Starting with the first line and ending with the line that holds "col = sc.collection", repeat the material exactly.

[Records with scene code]
====
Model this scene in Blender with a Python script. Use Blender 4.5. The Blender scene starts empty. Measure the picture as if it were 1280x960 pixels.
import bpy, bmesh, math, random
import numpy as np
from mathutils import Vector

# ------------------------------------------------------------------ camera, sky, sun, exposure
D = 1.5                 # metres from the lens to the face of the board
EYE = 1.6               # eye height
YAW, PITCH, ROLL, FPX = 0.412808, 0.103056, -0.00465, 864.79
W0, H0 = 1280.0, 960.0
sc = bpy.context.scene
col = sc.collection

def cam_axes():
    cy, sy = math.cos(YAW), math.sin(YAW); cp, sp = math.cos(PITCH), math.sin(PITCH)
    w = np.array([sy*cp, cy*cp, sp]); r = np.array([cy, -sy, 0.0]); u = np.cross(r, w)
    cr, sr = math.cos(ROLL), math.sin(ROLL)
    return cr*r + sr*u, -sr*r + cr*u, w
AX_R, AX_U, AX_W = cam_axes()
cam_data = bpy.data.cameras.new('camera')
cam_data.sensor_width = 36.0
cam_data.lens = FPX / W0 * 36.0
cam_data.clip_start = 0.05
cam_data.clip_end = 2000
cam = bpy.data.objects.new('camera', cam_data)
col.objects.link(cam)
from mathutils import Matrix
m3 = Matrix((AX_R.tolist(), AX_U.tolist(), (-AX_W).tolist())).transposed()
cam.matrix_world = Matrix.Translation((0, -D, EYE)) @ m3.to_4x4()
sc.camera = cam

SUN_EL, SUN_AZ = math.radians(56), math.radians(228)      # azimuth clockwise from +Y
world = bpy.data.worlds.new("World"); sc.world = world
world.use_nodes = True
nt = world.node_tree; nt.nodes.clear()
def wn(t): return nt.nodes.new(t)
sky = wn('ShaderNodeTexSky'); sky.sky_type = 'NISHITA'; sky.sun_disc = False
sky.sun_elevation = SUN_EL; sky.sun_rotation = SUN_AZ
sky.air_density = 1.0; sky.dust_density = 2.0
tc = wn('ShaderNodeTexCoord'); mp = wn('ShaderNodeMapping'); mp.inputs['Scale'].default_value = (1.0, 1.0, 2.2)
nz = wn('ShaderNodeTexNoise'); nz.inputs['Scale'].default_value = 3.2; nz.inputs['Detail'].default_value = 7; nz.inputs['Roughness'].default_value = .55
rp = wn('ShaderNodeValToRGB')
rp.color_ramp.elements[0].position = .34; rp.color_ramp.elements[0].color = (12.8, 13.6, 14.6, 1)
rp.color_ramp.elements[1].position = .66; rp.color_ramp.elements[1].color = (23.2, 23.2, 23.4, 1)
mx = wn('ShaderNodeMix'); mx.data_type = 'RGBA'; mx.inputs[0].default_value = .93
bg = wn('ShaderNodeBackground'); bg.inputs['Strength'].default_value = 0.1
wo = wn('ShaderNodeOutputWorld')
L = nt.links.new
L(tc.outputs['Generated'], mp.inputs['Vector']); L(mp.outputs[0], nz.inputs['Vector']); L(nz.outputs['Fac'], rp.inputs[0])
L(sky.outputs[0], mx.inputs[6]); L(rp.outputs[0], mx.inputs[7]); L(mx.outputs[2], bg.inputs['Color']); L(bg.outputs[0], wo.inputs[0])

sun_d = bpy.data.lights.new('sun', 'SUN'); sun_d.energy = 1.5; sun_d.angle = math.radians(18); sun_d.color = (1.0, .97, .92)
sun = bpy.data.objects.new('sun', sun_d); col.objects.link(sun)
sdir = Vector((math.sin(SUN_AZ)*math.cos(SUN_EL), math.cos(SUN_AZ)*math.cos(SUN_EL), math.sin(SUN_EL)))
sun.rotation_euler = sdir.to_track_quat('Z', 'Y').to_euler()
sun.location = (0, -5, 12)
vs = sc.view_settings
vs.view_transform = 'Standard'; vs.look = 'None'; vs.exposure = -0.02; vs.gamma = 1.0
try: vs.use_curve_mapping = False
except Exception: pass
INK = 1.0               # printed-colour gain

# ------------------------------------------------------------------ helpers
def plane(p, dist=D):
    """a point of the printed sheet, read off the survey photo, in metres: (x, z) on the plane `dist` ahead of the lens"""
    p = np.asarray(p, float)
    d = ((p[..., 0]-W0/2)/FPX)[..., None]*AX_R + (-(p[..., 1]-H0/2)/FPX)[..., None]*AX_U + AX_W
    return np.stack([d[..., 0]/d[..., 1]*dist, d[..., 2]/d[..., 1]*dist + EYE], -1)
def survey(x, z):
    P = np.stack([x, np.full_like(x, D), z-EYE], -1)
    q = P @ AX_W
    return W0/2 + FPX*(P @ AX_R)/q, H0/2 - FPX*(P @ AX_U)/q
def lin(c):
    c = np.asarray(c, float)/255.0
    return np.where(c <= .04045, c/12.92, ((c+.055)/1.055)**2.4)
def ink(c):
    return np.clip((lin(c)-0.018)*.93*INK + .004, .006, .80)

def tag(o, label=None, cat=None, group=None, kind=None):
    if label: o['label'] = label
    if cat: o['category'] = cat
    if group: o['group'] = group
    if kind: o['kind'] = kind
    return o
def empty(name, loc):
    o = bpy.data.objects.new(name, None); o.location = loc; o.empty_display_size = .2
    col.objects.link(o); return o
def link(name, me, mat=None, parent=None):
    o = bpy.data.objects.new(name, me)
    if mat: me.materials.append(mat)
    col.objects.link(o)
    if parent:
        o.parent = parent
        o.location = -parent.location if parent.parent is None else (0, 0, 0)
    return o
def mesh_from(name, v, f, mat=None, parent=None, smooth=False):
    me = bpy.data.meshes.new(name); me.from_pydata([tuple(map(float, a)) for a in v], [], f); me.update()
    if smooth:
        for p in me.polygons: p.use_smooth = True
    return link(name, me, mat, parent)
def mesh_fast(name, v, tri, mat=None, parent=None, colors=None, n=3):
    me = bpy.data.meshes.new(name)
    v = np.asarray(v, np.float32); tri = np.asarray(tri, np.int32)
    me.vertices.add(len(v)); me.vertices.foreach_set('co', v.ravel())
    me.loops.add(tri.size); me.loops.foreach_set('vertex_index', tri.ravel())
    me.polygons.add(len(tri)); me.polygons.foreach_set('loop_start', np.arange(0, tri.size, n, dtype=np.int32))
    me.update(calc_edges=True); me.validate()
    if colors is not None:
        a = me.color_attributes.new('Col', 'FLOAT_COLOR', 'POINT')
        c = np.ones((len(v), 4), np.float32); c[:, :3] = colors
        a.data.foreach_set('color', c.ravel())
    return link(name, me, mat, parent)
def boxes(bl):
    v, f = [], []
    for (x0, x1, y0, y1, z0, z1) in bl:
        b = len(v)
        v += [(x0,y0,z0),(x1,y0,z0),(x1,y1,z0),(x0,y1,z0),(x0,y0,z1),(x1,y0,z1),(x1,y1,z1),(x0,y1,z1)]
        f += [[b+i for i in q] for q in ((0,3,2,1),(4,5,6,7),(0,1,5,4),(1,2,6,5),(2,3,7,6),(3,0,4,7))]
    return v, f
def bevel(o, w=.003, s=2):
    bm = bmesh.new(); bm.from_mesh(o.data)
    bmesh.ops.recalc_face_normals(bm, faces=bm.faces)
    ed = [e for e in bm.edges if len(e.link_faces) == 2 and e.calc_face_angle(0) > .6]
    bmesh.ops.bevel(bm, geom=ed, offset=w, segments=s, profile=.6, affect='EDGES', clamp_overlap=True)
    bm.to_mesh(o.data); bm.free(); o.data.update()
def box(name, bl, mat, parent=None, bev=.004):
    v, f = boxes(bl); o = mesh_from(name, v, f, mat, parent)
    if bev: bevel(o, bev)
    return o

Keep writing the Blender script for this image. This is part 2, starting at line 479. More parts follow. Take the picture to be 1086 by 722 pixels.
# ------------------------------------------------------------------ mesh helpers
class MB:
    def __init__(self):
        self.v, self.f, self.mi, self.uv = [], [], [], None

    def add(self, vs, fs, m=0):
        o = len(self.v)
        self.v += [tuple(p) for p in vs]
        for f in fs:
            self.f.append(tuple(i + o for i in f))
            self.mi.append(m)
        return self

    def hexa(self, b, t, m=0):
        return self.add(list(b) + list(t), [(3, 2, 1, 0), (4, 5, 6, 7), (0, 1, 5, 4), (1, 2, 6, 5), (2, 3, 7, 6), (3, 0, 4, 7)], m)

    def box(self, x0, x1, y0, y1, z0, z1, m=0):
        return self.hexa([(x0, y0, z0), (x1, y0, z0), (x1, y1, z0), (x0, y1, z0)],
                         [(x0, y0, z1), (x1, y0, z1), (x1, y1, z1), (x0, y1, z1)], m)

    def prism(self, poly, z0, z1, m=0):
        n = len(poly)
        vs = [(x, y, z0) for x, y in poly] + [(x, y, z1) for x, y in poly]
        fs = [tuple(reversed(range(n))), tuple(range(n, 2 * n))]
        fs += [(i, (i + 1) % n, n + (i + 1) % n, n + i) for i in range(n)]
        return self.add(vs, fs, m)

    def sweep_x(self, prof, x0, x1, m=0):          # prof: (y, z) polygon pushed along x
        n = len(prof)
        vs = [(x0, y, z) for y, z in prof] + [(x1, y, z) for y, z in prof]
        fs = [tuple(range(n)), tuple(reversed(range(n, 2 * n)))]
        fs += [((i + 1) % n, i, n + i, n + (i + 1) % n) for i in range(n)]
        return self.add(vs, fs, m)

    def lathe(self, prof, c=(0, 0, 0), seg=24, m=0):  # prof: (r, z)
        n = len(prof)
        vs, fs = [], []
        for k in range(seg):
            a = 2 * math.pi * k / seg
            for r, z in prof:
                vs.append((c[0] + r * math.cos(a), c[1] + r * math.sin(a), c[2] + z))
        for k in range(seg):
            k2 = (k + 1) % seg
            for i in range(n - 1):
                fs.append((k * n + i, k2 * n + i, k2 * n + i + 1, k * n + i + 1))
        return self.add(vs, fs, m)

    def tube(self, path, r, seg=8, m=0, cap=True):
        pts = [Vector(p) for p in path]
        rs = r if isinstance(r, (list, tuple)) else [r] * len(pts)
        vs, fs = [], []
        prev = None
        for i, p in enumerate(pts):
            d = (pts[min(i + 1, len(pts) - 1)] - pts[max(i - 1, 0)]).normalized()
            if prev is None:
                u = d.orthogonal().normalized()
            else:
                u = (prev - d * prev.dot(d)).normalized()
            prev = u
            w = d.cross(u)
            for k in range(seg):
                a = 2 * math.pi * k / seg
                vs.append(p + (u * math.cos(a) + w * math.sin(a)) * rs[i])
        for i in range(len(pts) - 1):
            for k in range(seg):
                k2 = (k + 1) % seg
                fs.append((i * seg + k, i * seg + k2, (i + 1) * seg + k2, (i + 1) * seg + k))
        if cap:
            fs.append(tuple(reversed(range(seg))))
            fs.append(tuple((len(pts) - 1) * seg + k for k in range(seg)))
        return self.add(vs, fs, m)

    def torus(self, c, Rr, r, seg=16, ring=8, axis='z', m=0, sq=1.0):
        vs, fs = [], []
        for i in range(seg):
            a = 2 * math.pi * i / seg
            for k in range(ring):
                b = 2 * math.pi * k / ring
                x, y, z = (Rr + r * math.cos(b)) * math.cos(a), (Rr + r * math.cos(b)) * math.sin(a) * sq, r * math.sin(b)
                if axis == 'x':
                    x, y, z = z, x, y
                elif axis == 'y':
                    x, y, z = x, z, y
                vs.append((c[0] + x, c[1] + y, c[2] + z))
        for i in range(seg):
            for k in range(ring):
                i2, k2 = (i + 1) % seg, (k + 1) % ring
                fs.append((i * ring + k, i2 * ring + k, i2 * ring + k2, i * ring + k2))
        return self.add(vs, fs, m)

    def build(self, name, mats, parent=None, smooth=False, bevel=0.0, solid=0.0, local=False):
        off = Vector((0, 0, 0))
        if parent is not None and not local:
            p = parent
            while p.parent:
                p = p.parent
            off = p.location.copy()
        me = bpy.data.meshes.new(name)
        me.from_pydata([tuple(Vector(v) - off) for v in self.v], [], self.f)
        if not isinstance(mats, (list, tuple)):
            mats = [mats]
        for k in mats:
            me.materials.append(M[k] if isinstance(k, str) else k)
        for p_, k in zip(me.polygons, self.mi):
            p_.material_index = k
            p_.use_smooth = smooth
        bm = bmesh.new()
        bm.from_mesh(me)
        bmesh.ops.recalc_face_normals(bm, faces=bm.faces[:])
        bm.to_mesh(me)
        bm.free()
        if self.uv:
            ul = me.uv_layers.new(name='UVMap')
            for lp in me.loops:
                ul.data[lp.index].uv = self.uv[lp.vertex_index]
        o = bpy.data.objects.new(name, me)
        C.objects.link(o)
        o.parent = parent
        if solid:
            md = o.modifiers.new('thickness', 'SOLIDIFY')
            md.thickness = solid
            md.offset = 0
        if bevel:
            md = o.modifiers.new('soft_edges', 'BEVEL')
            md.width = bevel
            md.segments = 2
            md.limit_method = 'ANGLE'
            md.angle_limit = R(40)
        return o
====
> _EXERCISE ANSWER_:
Model this scene in Blender with a Python script. Use Blender 4.5. The Blender scene starts empty. Measure the picture as if it were 1280x960 pixels.
import bpy, bmesh, math, random
import numpy as np
from mathutils import Vector

# ------------------------------------------------------------------ camera, sky, sun, exposure
D = 1.5                 # metres from the lens to the face of the board
EYE = 1.6               # eye height
YAW, PITCH, ROLL, FPX = 0.412808, 0.103056, -0.00465, 864.79
W0, H0 = 1280.0, 960.0
sc = bpy.context.scene
col = sc.collection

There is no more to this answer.